* What needs to be done
Return the full listing exactly as it is written.
══ Given material
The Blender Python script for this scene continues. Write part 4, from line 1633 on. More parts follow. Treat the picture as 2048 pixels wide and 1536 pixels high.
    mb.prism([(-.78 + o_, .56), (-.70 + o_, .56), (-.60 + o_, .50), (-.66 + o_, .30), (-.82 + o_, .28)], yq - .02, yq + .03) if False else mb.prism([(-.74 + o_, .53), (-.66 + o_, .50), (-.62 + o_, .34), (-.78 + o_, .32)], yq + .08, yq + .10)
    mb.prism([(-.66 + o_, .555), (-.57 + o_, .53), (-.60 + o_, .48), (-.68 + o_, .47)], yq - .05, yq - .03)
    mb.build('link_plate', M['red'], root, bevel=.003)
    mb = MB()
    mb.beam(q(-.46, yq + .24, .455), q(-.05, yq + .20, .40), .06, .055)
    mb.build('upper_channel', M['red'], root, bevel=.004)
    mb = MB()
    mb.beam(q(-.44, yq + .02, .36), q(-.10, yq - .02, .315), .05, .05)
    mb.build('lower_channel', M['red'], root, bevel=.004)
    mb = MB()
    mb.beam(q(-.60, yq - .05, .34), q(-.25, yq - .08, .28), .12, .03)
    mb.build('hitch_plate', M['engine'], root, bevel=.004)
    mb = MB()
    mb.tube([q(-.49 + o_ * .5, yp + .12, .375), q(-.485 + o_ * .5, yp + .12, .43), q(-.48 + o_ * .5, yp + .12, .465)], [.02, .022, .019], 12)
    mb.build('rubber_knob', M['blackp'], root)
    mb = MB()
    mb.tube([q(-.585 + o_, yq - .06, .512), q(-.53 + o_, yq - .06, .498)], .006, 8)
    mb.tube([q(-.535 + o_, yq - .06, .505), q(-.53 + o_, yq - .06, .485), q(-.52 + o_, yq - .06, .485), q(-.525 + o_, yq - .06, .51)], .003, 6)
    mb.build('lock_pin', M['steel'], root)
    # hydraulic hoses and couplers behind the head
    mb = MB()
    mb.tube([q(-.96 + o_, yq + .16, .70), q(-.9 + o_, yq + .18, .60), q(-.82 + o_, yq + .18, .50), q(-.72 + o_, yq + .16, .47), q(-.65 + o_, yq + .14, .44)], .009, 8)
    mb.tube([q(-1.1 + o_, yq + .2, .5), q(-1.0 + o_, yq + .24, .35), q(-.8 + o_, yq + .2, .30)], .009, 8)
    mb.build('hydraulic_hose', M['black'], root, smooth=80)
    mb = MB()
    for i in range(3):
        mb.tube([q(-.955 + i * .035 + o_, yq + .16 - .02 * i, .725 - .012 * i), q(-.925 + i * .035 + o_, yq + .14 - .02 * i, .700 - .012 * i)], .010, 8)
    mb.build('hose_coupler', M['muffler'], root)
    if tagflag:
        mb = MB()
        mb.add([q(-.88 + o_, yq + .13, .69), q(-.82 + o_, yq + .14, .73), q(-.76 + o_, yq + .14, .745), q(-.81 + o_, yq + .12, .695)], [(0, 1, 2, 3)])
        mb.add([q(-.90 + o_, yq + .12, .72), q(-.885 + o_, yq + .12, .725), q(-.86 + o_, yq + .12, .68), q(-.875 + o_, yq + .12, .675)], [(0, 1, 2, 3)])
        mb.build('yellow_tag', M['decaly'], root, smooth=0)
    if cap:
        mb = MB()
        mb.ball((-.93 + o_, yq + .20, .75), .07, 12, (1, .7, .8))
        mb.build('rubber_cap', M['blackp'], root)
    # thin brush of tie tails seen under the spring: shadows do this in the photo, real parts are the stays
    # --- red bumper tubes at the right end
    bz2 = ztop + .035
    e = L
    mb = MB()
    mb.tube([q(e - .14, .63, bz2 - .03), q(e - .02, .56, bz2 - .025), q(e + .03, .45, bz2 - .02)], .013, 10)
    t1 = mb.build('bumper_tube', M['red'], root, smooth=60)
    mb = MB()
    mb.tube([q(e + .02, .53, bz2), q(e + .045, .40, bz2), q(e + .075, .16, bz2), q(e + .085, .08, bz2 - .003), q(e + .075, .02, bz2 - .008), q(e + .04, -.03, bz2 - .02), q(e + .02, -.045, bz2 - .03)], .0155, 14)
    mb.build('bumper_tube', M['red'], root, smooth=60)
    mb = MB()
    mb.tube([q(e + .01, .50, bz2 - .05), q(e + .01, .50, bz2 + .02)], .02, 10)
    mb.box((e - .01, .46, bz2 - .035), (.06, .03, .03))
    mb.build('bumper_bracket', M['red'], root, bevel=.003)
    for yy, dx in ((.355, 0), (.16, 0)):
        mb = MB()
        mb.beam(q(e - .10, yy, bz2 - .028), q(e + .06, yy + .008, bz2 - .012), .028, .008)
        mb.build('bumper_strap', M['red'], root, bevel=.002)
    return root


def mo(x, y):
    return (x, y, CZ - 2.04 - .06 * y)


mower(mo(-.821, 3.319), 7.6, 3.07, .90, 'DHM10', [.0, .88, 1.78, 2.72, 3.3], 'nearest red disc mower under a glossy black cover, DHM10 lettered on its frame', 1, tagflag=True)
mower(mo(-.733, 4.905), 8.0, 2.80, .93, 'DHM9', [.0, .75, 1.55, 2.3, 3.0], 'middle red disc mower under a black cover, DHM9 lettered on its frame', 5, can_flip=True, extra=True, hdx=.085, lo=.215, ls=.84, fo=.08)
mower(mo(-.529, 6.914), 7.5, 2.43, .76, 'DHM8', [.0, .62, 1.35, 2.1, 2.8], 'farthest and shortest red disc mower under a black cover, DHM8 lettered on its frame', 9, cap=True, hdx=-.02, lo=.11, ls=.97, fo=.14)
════
* Solved exercise
The Blender Python script for this scene continues. Write part 4, from line 1633 on. More parts follow. Treat the picture as 2048 pixels wide and 1536 pixels high.
    mb.prism([(-.78 + o_, .56), (-.70 + o_, .56), (-.60 + o_, .50), (-.66 + o_, .30), (-.82 + o_, .28)], yq - .02, yq + .03) if False else mb.prism([(-.74 + o_, .53), (-.66 + o_, .50), (-.62 + o_, .34), (-.78 + o_, .32)], yq + .08, yq + .10)
    mb.prism([(-.66 + o_, .555), (-.57 + o_, .53), (-.60 + o_, .48), (-.68 + o_, .47)], yq - .05, yq - .03)
    mb.build('link_plate', M['red'], root, bevel=.003)
    mb = MB()
    mb.beam(q(-.46, yq + .24, .455), q(-.05, yq + .20, .40), .06, .055)
    mb.build('upper_channel', M['red'], root, bevel=.004)
    mb = MB()
    mb.beam(q(-.44, yq + .02, .36), q(-.10, yq - .02, .315), .05, .05)
    mb.build('lower_channel', M['red'], root, bevel=.004)
    mb = MB()
    mb.beam(q(-.60, yq - .05, .34), q(-.25, yq - .08, .28), .12, .03)
    mb.build('hitch_plate', M['engine'], root, bevel=.004)
    mb = MB()
    mb.tube([q(-.49 + o_ * .5, yp + .12, .375), q(-.485 + o_ * .5, yp + .12, .43), q(-.48 + o_ * .5, yp + .12, .465)], [.02, .022, .019], 12)
    mb.build('rubber_knob', M['blackp'], root)
    mb = MB()
    mb.tube([q(-.585 + o_, yq - .06, .512), q(-.53 + o_, yq - .06, .498)], .006, 8)
    mb.tube([q(-.535 + o_, yq - .06, .505), q(-.53 + o_, yq - .06, .485), q(-.52 + o_, yq - .06, .485), q(-.525 + o_, yq - .06, .51)], .003, 6)
    mb.build('lock_pin', M['steel'], root)
    # hydraulic hoses and couplers behind the head
    mb = MB()
    mb.tube([q(-.96 + o_, yq + .16, .70), q(-.9 + o_, yq + .18, .60), q(-.82 + o_, yq + .18, .50), q(-.72 + o_, yq + .16, .47), q(-.65 + o_, yq + .14, .44)], .009, 8)
    mb.tube([q(-1.1 + o_, yq + .2, .5), q(-1.0 + o_, yq + .24, .35), q(-.8 + o_, yq + .2, .30)], .009, 8)
    mb.build('hydraulic_hose', M['black'], root, smooth=80)
    mb = MB()
    for i in range(3):
        mb.tube([q(-.955 + i * .035 + o_, yq + .16 - .02 * i, .725 - .012 * i), q(-.925 + i * .035 + o_, yq + .14 - .02 * i, .700 - .012 * i)], .010, 8)
    mb.build('hose_coupler', M['muffler'], root)
    if tagflag:
        mb = MB()
        mb.add([q(-.88 + o_, yq + .13, .69), q(-.82 + o_, yq + .14, .73), q(-.76 + o_, yq + .14, .745), q(-.81 + o_, yq + .12, .695)], [(0, 1, 2, 3)])
        mb.add([q(-.90 + o_, yq + .12, .72), q(-.885 + o_, yq + .12, .725), q(-.86 + o_, yq + .12, .68), q(-.875 + o_, yq + .12, .675)], [(0, 1, 2, 3)])
        mb.build('yellow_tag', M['decaly'], root, smooth=0)
    if cap:
        mb = MB()
        mb.ball((-.93 + o_, yq + .20, .75), .07, 12, (1, .7, .8))
        mb.build('rubber_cap', M['blackp'], root)
    # thin brush of tie tails seen under the spring: shadows do this in the photo, real parts are the stays
    # --- red bumper tubes at the right end
    bz2 = ztop + .035
    e = L
    mb = MB()
    mb.tube([q(e - .14, .63, bz2 - .03), q(e - .02, .56, bz2 - .025), q(e + .03, .45, bz2 - .02)], .013, 10)
    t1 = mb.build('bumper_tube', M['red'], root, smooth=60)
    mb = MB()
    mb.tube([q(e + .02, .53, bz2), q(e + .045, .40, bz2), q(e + .075, .16, bz2), q(e + .085, .08, bz2 - .003), q(e + .075, .02, bz2 - .008), q(e + .04, -.03, bz2 - .02), q(e + .02, -.045, bz2 - .03)], .0155, 14)
    mb.build('bumper_tube', M['red'], root, smooth=60)
    mb = MB()
    mb.tube([q(e + .01, .50, bz2 - .05), q(e + .01, .50, bz2 + .02)], .02, 10)
    mb.box((e - .01, .46, bz2 - .035), (.06, .03, .03))
    mb.build('bumper_bracket', M['red'], root, bevel=.003)
    for yy, dx in ((.355, 0), (.16, 0)):
        mb = MB()
        mb.beam(q(e - .10, yy, bz2 - .028), q(e + .06, yy + .008, bz2 - .012), .028, .008)
        mb.build('bumper_strap', M['red'], root, bevel=.002)
    return root


def mo(x, y):
    return (x, y, CZ - 2.04 - .06 * y)


mower(mo(-.821, 3.319), 7.6, 3.07, .90, 'DHM10', [.0, .88, 1.78, 2.72, 3.3], 'nearest red disc mower under a glossy black cover, DHM10 lettered on its frame', 1, tagflag=True)
mower(mo(-.733, 4.905), 8.0, 2.80, .93, 'DHM9', [.0, .75, 1.55, 2.3, 3.0], 'middle red disc mower under a black cover, DHM9 lettered on its frame', 5, can_flip=True, extra=True, hdx=.085, lo=.215, ls=.84, fo=.08)
mower(mo(-.529, 6.914), 7.5, 2.43, .76, 'DHM8', [.0, .62, 1.35, 2.1, 2.8], 'farthest and shortest red disc mower under a black cover, DHM8 lettered on its frame', 9, cap=True, hdx=-.02, lo=.11, ls=.97, fo=.14)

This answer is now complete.